:: Exercise objective ::
Copy the data word for word, keeping every line.

:: Material ::
****************

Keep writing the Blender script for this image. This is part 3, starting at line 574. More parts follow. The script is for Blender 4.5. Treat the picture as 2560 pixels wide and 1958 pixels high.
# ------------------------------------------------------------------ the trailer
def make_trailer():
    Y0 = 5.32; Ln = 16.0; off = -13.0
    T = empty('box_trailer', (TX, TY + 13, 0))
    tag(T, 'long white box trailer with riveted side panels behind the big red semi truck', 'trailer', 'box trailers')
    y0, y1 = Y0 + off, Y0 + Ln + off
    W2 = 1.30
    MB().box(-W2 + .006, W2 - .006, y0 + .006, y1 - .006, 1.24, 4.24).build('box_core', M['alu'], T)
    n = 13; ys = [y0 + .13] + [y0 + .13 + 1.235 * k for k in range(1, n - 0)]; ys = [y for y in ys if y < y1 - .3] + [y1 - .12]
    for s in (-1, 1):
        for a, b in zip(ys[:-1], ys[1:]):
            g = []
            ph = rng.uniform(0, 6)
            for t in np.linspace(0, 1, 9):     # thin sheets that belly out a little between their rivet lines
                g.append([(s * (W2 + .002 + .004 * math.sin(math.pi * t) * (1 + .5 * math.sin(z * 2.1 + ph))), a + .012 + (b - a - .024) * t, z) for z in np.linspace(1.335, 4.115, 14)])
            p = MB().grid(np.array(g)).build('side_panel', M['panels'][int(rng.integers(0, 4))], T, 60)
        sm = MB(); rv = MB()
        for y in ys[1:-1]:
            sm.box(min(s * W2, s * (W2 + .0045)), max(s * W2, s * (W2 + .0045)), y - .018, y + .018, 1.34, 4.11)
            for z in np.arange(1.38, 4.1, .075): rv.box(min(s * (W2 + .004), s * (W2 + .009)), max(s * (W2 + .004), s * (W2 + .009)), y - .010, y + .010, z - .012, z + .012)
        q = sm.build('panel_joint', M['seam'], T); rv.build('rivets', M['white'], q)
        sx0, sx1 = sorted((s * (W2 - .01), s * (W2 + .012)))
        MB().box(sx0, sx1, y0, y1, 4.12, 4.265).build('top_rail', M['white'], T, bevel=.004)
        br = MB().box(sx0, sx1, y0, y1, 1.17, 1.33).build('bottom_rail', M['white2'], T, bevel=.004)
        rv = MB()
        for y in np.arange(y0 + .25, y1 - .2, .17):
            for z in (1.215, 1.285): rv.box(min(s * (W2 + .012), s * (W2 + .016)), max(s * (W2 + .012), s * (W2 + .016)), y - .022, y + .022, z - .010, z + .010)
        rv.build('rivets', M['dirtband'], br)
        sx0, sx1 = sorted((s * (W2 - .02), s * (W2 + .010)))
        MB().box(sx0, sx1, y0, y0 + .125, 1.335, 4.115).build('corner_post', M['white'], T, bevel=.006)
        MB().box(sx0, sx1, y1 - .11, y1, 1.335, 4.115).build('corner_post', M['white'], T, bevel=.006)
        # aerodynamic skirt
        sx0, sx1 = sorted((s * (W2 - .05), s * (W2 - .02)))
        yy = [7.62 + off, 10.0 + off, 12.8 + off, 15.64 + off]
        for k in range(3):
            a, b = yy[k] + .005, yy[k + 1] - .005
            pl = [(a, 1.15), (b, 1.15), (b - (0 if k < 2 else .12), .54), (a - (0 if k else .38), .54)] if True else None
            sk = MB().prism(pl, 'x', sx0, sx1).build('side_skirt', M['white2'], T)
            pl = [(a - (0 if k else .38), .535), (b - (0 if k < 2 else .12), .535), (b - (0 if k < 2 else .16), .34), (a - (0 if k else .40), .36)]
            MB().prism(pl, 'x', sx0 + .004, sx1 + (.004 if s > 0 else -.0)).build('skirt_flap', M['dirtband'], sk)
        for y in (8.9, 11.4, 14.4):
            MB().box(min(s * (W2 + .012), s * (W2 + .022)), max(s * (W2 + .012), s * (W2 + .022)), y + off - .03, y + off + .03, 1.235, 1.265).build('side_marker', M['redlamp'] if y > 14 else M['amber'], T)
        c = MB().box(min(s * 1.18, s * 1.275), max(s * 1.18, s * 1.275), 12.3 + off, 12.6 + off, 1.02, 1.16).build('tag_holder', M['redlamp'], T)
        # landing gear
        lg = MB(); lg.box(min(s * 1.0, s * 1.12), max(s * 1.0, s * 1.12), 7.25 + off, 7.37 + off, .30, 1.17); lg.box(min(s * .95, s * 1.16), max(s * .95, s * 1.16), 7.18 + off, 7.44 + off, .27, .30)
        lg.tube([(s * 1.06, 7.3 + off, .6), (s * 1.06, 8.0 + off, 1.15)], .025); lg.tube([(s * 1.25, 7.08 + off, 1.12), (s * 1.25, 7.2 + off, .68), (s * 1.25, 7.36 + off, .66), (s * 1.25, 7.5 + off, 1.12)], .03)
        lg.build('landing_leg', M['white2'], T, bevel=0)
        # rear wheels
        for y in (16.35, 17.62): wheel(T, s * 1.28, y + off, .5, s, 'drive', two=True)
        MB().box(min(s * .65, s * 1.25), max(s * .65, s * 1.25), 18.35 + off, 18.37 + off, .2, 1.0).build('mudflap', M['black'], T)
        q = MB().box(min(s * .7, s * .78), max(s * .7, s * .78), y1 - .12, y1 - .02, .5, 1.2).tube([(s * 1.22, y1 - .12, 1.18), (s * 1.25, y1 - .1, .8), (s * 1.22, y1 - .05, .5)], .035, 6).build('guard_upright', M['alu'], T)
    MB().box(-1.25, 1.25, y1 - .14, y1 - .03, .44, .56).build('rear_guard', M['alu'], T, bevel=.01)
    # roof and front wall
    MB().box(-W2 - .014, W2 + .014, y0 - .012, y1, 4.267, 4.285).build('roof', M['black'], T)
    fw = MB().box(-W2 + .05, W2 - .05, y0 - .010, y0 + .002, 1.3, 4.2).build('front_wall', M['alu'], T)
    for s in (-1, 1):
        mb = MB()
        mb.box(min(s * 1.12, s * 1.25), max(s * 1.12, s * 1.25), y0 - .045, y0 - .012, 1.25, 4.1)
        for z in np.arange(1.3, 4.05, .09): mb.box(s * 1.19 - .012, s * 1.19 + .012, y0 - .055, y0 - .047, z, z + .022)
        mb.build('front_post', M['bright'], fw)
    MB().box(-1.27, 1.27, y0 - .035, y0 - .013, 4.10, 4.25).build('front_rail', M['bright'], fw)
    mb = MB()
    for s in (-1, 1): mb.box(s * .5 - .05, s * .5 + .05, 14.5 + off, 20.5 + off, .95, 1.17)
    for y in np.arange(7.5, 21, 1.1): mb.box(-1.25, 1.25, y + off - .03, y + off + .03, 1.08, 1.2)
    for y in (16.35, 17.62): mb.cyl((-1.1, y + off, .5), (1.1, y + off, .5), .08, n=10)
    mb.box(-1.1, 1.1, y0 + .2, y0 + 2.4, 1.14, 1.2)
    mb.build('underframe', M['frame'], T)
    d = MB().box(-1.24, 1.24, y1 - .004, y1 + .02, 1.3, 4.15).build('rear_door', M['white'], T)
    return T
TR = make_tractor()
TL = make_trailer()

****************

:: Response ::
Keep writing the Blender script for this image. This is part 3, starting at line 574. More parts follow. The script is for Blender 4.5. Treat the picture as 2560 pixels wide and 1958 pixels high.
# ------------------------------------------------------------------ the trailer
def make_trailer():
    Y0 = 5.32; Ln = 16.0; off = -13.0
    T = empty('box_trailer', (TX, TY + 13, 0))
    tag(T, 'long white box trailer with riveted side panels behind the big red semi truck', 'trailer', 'box trailers')
    y0, y1 = Y0 + off, Y0 + Ln + off
    W2 = 1.30
    MB().box(-W2 + .006, W2 - .006, y0 + .006, y1 - .006, 1.24, 4.24).build('box_core', M['alu'], T)
    n = 13; ys = [y0 + .13] + [y0 + .13 + 1.235 * k for k in range(1, n - 0)]; ys = [y for y in ys if y < y1 - .3] + [y1 - .12]
    for s in (-1, 1):
        for a, b in zip(ys[:-1], ys[1:]):
            g = []
            ph = rng.uniform(0, 6)
            for t in np.linspace(0, 1, 9):     # thin sheets that belly out a little between their rivet lines
                g.append([(s * (W2 + .002 + .004 * math.sin(math.pi * t) * (1 + .5 * math.sin(z * 2.1 + ph))), a + .012 + (b - a - .024) * t, z) for z in np.linspace(1.335, 4.115, 14)])
            p = MB().grid(np.array(g)).build('side_panel', M['panels'][int(rng.integers(0, 4))], T, 60)
        sm = MB(); rv = MB()
        for y in ys[1:-1]:
            sm.box(min(s * W2, s * (W2 + .0045)), max(s * W2, s * (W2 + .0045)), y - .018, y + .018, 1.34, 4.11)
            for z in np.arange(1.38, 4.1, .075): rv.box(min(s * (W2 + .004), s * (W2 + .009)), max(s * (W2 + .004), s * (W2 + .009)), y - .010, y + .010, z - .012, z + .012)
        q = sm.build('panel_joint', M['seam'], T); rv.build('rivets', M['white'], q)
        sx0, sx1 = sorted((s * (W2 - .01), s * (W2 + .012)))
        MB().box(sx0, sx1, y0, y1, 4.12, 4.265).build('top_rail', M['white'], T, bevel=.004)
        br = MB().box(sx0, sx1, y0, y1, 1.17, 1.33).build('bottom_rail', M['white2'], T, bevel=.004)
        rv = MB()
        for y in np.arange(y0 + .25, y1 - .2, .17):
            for z in (1.215, 1.285): rv.box(min(s * (W2 + .012), s * (W2 + .016)), max(s * (W2 + .012), s * (W2 + .016)), y - .022, y + .022, z - .010, z + .010)
        rv.build('rivets', M['dirtband'], br)
        sx0, sx1 = sorted((s * (W2 - .02), s * (W2 + .010)))
        MB().box(sx0, sx1, y0, y0 + .125, 1.335, 4.115).build('corner_post', M['white'], T, bevel=.006)
        MB().box(sx0, sx1, y1 - .11, y1, 1.335, 4.115).build('corner_post', M['white'], T, bevel=.006)
        # aerodynamic skirt
        sx0, sx1 = sorted((s * (W2 - .05), s * (W2 - .02)))
        yy = [7.62 + off, 10.0 + off, 12.8 + off, 15.64 + off]
        for k in range(3):
            a, b = yy[k] + .005, yy[k + 1] - .005
            pl = [(a, 1.15), (b, 1.15), (b - (0 if k < 2 else .12), .54), (a - (0 if k else .38), .54)] if True else None
            sk = MB().prism(pl, 'x', sx0, sx1).build('side_skirt', M['white2'], T)
            pl = [(a - (0 if k else .38), .535), (b - (0 if k < 2 else .12), .535), (b - (0 if k < 2 else .16), .34), (a - (0 if k else .40), .36)]
            MB().prism(pl, 'x', sx0 + .004, sx1 + (.004 if s > 0 else -.0)).build('skirt_flap', M['dirtband'], sk)
        for y in (8.9, 11.4, 14.4):
            MB().box(min(s * (W2 + .012), s * (W2 + .022)), max(s * (W2 + .012), s * (W2 + .022)), y + off - .03, y + off + .03, 1.235, 1.265).build('side_marker', M['redlamp'] if y > 14 else M['amber'], T)
        c = MB().box(min(s * 1.18, s * 1.275), max(s * 1.18, s * 1.275), 12.3 + off, 12.6 + off, 1.02, 1.16).build('tag_holder', M['redlamp'], T)
        # landing gear
        lg = MB(); lg.box(min(s * 1.0, s * 1.12), max(s * 1.0, s * 1.12), 7.25 + off, 7.37 + off, .30, 1.17); lg.box(min(s * .95, s * 1.16), max(s * .95, s * 1.16), 7.18 + off, 7.44 + off, .27, .30)
        lg.tube([(s * 1.06, 7.3 + off, .6), (s * 1.06, 8.0 + off, 1.15)], .025); lg.tube([(s * 1.25, 7.08 + off, 1.12), (s * 1.25, 7.2 + off, .68), (s * 1.25, 7.36 + off, .66), (s * 1.25, 7.5 + off, 1.12)], .03)
        lg.build('landing_leg', M['white2'], T, bevel=0)
        # rear wheels
        for y in (16.35, 17.62): wheel(T, s * 1.28, y + off, .5, s, 'drive', two=True)
        MB().box(min(s * .65, s * 1.25), max(s * .65, s * 1.25), 18.35 + off, 18.37 + off, .2, 1.0).build('mudflap', M['black'], T)
        q = MB().box(min(s * .7, s * .78), max(s * .7, s * .78), y1 - .12, y1 - .02, .5, 1.2).tube([(s * 1.22, y1 - .12, 1.18), (s * 1.25, y1 - .1, .8), (s * 1.22, y1 - .05, .5)], .035, 6).build('guard_upright', M['alu'], T)
    MB().box(-1.25, 1.25, y1 - .14, y1 - .03, .44, .56).build('rear_guard', M['alu'], T, bevel=.01)
    # roof and front wall
    MB().box(-W2 - .014, W2 + .014, y0 - .012, y1, 4.267, 4.285).build('roof', M['black'], T)
    fw = MB().box(-W2 + .05, W2 - .05, y0 - .010, y0 + .002, 1.3, 4.2).build('front_wall', M['alu'], T)
    for s in (-1, 1):
        mb = MB()
        mb.box(min(s * 1.12, s * 1.25), max(s * 1.12, s * 1.25), y0 - .045, y0 - .012, 1.25, 4.1)
        for z in np.arange(1.3, 4.05, .09): mb.box(s * 1.19 - .012, s * 1.19 + .012, y0 - .055, y0 - .047, z, z + .022)
        mb.build('front_post', M['bright'], fw)
    MB().box(-1.27, 1.27, y0 - .035, y0 - .013, 4.10, 4.25).build('front_rail', M['bright'], fw)
    mb = MB()
    for s in (-1, 1): mb.box(s * .5 - .05, s * .5 + .05, 14.5 + off, 20.5 + off, .95, 1.17)
    for y in np.arange(7.5, 21, 1.1): mb.box(-1.25, 1.25, y + off - .03, y + off + .03, 1.08, 1.2)
    for y in (16.35, 17.62): mb.cyl((-1.1, y + off, .5), (1.1, y + off, .5), .08, n=10)
    mb.box(-1.1, 1.1, y0 + .2, y0 + 2.4, 1.14, 1.2)
    mb.build('underframe', M['frame'], T)
    d = MB().box(-1.24, 1.24, y1 - .004, y1 + .02, 1.3, 4.15).build('rear_door', M['white'], T)
    return T
TR = make_tractor()
TL = make_trailer()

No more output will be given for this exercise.